=== YOUR GOAL ===
Reply with one number: the count of lines in the listing that contain the string "from".

=== RECORDS TO PROCESS ===
[start]
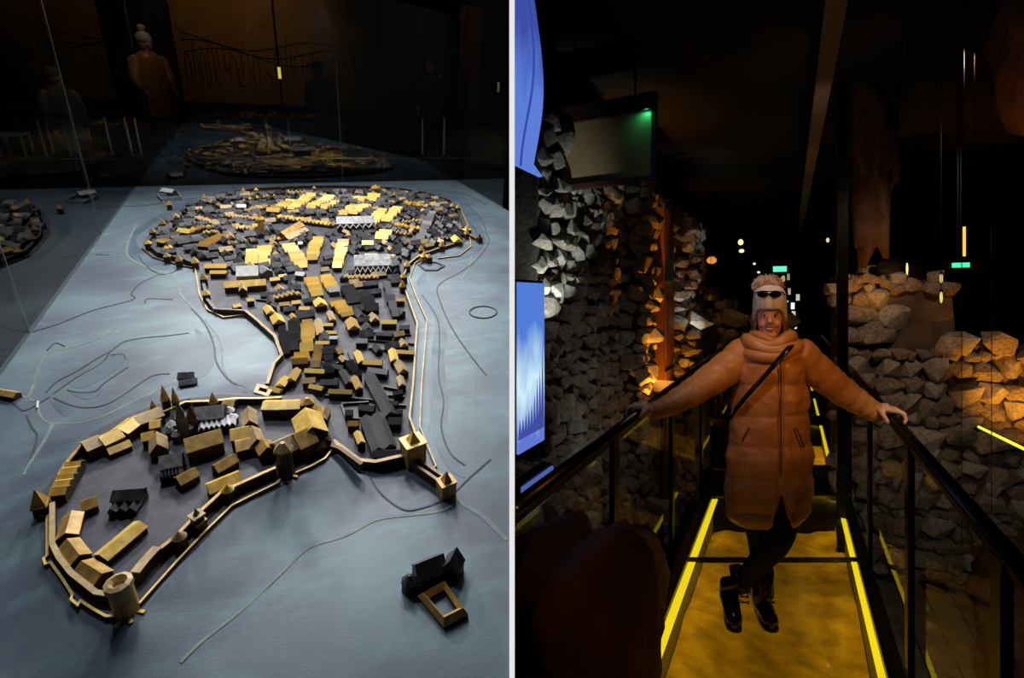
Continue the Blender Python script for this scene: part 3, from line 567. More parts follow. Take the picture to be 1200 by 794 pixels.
# towers of the town wall
TW = [(300, 219, 'g'), (331, 216, 'd'), (346, 215, 'd'), (368, 217, 'b'), (384, 221, 'd'), (399, 222, 'd'), (418, 222, 'b'), (462, 225, 'b'), (485, 227, 'd'), (507, 231, 'd'), (530, 238, 'g'), (537, 240, 'g'), (220, 236, 'd'), (198, 236, 'b'), (239, 228, 'b'), (173, 281, 'g'), (178, 268, 't'), (190, 258, 'b'), (270, 223, 'd'), (285, 220, 'b'), (209, 301, 'b'), (195, 296, 't'), (228, 303, 'g'), (238, 322, 'b'), (241, 340, 'g'), (547, 270, 't'), (494, 289, 'b'), (503, 297, 'b'), (518, 284, 'b'), (477, 307, 'g'), (473, 320, 'b'), (472, 331, 'b')]
SEC = 'north wall'
for i, (x, y, c) in enumerate(TW):
    z = .045; p = P(x, y + 2, z); rm, wm, cn = COL[c]; tt = T('wall_tower', LF, (p.x, p.y, 0), f'{cn} topped wall tower, {ordinal(i) if i < 16 else ordinal(i - 16)} in the {"northern and north-western" if i < 16 else "western and eastern"} series', 'tower', 'small towers of the town wall')
    if i < 12: tt.o['label'] = f'{cn} topped wall tower, {ordinal(i)} from the left along the north wall'
    elif 12 <= i < 20: tt.o['label'] = f'{cn} topped tower on the north-west wall, {"near " + ["the bare bend", "the farm road", "the northern bend", "the western tip", "the tip, one up", "the tip, two up", "the silvery house", "the first north tower"][i - 12]}'
    else: tt.o['label'] = f'{cn} topped tower on the wall {["at the south side of the western tip", "left along the western tip", "where the tip meets the monastery wall", "halfway down the monastery wall", "above the monastery corner", "at the east bend", "left of the hexagonal earthwork", "above the hexagonal earthwork", "under the lower dark east row", "at the top of the east wall run", "second on the east wall run", "third on the east wall run"][i - 20]}'
    MB().box((p.x, p.y, 0), (.028, .026, z * .8)).build('shaft', brown, tt); MB().cyl((p.x, p.y, z * .8), .022, .002, .028 if i % 3 else .018, 4, PI / 4).build('cap', rm, tt)
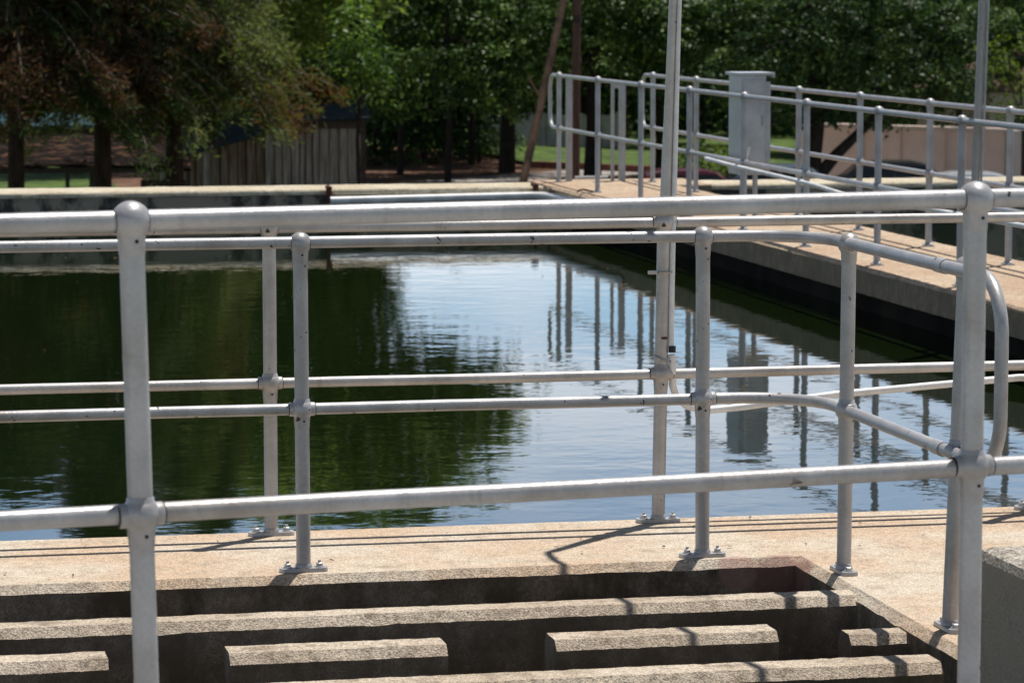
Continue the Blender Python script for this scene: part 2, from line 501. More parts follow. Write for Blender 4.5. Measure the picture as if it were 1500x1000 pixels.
# tall pole standing in the top socket of that post
tp = thing('lamp_pole', 'tall silver pole rising from the water edge railing with a thin pipe strapped to it', 'pole', (2.714, CY, 1.0))
def Trel(x, y, z): return (x - 2.714, y - CY, z - 1.0)
pl = [(2.717, CY, .99), (2.738, CY, 1.6), (2.752, CY - .01, 2.08)]
for k in range(1, 8):
    a = k / 7 * PI / 2
    pl.append((2.752 + .02 * math.sin(a), CY - .01 - .12 * (1 - math.cos(a)), 2.08 + .12 * math.sin(a)))
pl += [(2.88, 9.2, 2.22), (2.98, 8.35, 2.24)]
bm = bmesh.new(); add_tube(bm, [Trel(*p) for p in pl], [.0198, .0145, .0135] + [.0135] * 7 + [.0135, .0135], 22)
obj('shaft', bm, PAINT_C, tp, True)
bm = bmesh.new()
cp = [(2.7375, CY - .012, .585), (2.7395, CY - .012, .8), (2.7435, CY - .012, 1.0), (2.7575, CY - .010, 1.6), (2.769, CY - .015, 2.05)]
add_tube(bm, [Trel(*p) for p in cp], [.0098, .0095, .009, .0075, .007], 14)
obj('cable_pipe', bm, WHITE, tp, True)
for z, x in ((.835, 2.713), (.545, 2.708), (1.75, 2.735)):
    bm = bmesh.new()
    ring = [(x + .0285 * math.cos(a) + .004, CY + .028 * math.sin(a), z + (.012 * math.cos(a) * -1 if z < .6 else 0)) for a in [2 * PI * k / 24 for k in range(25)]]
    add_tube(bm, [Trel(*p) for p in ring], .0032, 8, False)
    if .8 < z < .9: add_box(bm, Trel(x - .042, CY - .02, z), (.03, .008, .012))
    obj('strap', bm, PAINT_D if z < .6 else PAINT_C, tp, True)
RUBBER = m_simple('black_rubber', (0.012, 0.012, 0.012), .6)
bm = bmesh.new(); add_tube(bm, [Trel(2.741, CY - .014, .590), Trel(2.7405, CY - .015, .568)], .0125, 14)
obj('cable_gland', bm, RUBBER, tp, True)
RUST = m_simple('rust', (0.10, 0.028, 0.016), .85, 0, .4, 30)
bm = bmesh.new()
add_lathe(bm, [(0, .0), (.007, .001), (.010, -.001)], 9, Matrix.Translation(Trel(2.712, CY - .0225, .617)) @ Matrix.Rotation(PI / 2, 4, 'X') @ Matrix.Diagonal((1.2, .5, 1, 1)))
obj('rust_spot', bm, RUST, tp)

# white cable pipe sagging along the rail to the right
cpth = [(2.7405, CY - .012, .562), (2.745, CY - .008, .50), (2.752, CY + .02, .455), (2.775, CY + .045, .405), (2.815, CY + .055, .378), (2.876, CY + .06, .362), (3.0, CY + .06, .370), (3.33, CY + .06, .404), (3.98, CY + .05, .447), (4.6, CY + .05, .43), (5.4, CY + .05, .46), (6.3, CY + .2, .46)]
bm = bmesh.new(); add_tube(bm, cpth, .0125, 14)
tag(obj('cable_pipe', bm, WHITE, None, True), 'white cable pipe sagging along the railing from the tall pole to the right edge', 'pipe')

# walkway railings D (near side) and E (far side)
def DX(y): return 6.69 + (y - 18.6) * .0079
DY = [29.95 - 1.62 * k for k in range(13)]
def EX(y): return 7.548 + (y - 20.09) * .0105
EY = [29.80 - 1.62 * k for k in range(13)]
dD = post_meshes('D', .0225, .0180, .0325, (1.0, .51), (.15, .055, .012), PAINT_D)
rails_de = []
for nm, FX, ys, lab in (('d', DX, DY, 'grey pipe railing on the tank side of the walkway across the water'), ('e', EX, EY, 'grey pipe railing on the far side of the walkway, behind the grey cabinet')):
    b0 = Vector((FX(20), 20, 0))
    r_ = thing('railing', lab, 'railing', b0, 0, 'grey walkway railings')
    dirv = Vector((FX(30) - FX(10), 20, 0)).normalized()
    rz = math.atan2(dirv.y, dirv.x)
    for y in ys: put_post(r_, Vector((FX(y), y, 0)) - b0, rz, dD)
    y0, y1 = ys[-1] - .1, ys[0]
    for nm2, z in (('handrail', 1.0), ('knee_rail', .51)):
        rail(r_, nm2, [Vector((FX(y), y, z)) - b0 for y in (y0, 20, y1)], .0185, PAINT_D, .001, 14)
    RL2, ext = .14, .40 if nm == 'd' else .42
    f = lambda a, b: Vector((FX(a), a, b)) - b0
    ye = y1 + ext
    lp = [f(y1, 1.0)] + arc((ye - RL2, 1.0 - RL2), RL2, PI / 2, 0, 8, f) + arc((ye - RL2, .51 + RL2), RL2, 0, -PI / 2, 8, f) + [f(y1, .51)]
    rail(r_, 'end_loop', lp, .0185, PAINT_D, 0, 14)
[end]
=== FINAL RESULT ===
5